Tuesday, August 7, 2007

Life in Donora

Settling down, in my mind I reviewed the last few festival days. Friday and Saturday were so hot that you begged for shade and Sunday ended the festival with a non stop rain.
My thoughts on the community was one that was stagnant, it was like a stroll through the past. No mass employment in the area, the community faces what so many before them have faced. Poverty,drugs and those struggling to get out and still more satisfied in the only world they know.
I saw people on a level that I had not witnessed in a long time, it reminded of the plight that low income neighborhoods fight on a daily basis.
Many of the people eager for conversation shared their thoughts and celebrated in the joining of neighbors. There were a few who hungered for the arts and appreciated the display of poetry and pictures. I had done what I promised the Lord I would reach out to people in all walks of life.
I saw many of the same problems I myself faced, many young mothers without drivers licenses and education struggling to raise their children.
It isn't possible to survive on a minimum wage job and even worse to raise a family on it. I see so many caught up in the system, with very few doors for them to open.
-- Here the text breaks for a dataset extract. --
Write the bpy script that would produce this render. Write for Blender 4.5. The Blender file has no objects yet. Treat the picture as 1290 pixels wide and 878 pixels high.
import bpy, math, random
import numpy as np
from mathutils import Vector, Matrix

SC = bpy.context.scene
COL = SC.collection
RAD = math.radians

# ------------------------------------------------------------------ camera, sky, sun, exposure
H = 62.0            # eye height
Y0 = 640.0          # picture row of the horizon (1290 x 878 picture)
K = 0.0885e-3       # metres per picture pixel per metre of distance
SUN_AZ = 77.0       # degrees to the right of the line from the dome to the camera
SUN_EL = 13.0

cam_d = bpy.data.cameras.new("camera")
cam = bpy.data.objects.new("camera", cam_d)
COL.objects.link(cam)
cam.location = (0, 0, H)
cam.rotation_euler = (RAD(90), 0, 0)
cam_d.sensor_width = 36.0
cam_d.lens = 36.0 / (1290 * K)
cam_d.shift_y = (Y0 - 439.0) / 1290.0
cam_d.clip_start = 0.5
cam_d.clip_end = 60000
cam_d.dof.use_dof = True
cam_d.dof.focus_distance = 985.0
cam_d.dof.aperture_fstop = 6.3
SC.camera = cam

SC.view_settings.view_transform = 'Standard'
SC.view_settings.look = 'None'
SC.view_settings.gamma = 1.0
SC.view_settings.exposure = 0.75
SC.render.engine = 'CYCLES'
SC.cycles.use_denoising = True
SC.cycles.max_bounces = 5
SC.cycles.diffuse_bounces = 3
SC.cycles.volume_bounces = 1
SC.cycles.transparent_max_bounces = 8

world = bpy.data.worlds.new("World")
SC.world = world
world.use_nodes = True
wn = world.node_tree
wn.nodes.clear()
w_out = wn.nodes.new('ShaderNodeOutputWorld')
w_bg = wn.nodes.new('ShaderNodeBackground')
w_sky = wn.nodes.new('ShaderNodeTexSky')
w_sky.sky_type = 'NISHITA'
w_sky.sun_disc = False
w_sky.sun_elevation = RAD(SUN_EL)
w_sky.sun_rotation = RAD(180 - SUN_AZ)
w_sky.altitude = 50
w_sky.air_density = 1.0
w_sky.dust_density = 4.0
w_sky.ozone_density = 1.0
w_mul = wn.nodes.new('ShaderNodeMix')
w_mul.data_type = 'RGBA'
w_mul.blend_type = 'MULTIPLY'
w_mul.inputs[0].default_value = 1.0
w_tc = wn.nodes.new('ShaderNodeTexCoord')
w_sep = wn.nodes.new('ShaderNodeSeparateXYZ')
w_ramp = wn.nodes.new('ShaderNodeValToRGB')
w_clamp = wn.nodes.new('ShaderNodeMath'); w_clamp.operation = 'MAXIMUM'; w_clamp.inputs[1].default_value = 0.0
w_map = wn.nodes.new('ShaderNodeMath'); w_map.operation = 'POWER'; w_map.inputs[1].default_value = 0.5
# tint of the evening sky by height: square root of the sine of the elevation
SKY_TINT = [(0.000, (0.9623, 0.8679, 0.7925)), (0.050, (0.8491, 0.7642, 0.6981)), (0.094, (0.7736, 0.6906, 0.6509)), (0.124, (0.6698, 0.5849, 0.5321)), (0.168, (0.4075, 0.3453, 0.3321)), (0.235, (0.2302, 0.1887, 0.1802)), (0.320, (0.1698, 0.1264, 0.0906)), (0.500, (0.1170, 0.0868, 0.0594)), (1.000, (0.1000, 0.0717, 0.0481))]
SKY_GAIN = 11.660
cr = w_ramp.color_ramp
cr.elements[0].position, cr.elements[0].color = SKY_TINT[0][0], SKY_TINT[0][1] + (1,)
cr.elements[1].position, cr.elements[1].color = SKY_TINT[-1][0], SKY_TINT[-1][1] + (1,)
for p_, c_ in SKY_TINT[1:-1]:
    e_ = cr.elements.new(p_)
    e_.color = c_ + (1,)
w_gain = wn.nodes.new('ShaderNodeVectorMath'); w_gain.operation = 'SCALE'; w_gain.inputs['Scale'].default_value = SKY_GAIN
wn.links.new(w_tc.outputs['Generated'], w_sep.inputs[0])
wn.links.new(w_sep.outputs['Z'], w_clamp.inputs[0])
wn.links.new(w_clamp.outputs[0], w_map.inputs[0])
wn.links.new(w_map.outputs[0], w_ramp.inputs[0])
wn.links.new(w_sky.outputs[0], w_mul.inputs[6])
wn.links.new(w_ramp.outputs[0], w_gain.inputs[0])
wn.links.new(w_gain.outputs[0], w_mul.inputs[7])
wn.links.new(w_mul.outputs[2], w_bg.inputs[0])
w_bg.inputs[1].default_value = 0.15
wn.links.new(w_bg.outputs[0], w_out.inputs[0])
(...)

It was not a weekend of all gloom, I sensed in them a happy people who
warmly welcomed me into their community. Just as any festival there are a few people that sear a permanent picture in your mind. The few that stuck with me were for completely different reasons. The one couple was so happy and warm together that it was refreshing to converse with them, to the complete opposite, a couple where I felt an extreme control of one partner over the other. Then one young women, she was twenty one years old and over coming her disability or at least living despite it.
She read outloud the words in my book, I like that she said, I like it allot, for her she saw the words of inspiration. As she read the notation I made in the book for her she smiled, talked of her boyfriend and her own personal struggles.
I knew that I had been in hiding for many a years, some of it do to circumstances and others maybe to my own time of healing. The place wI chose to call home for twelve years was and isolation from the community at large. The rural area can do that to you, the trees dance in the wind as you wake to the symphony of birds and animals that greet you with the joy of life. It was as if the world and the people in it were locked away beyond the trees of the mountains.
The weekend gave me a greater appreciation for life.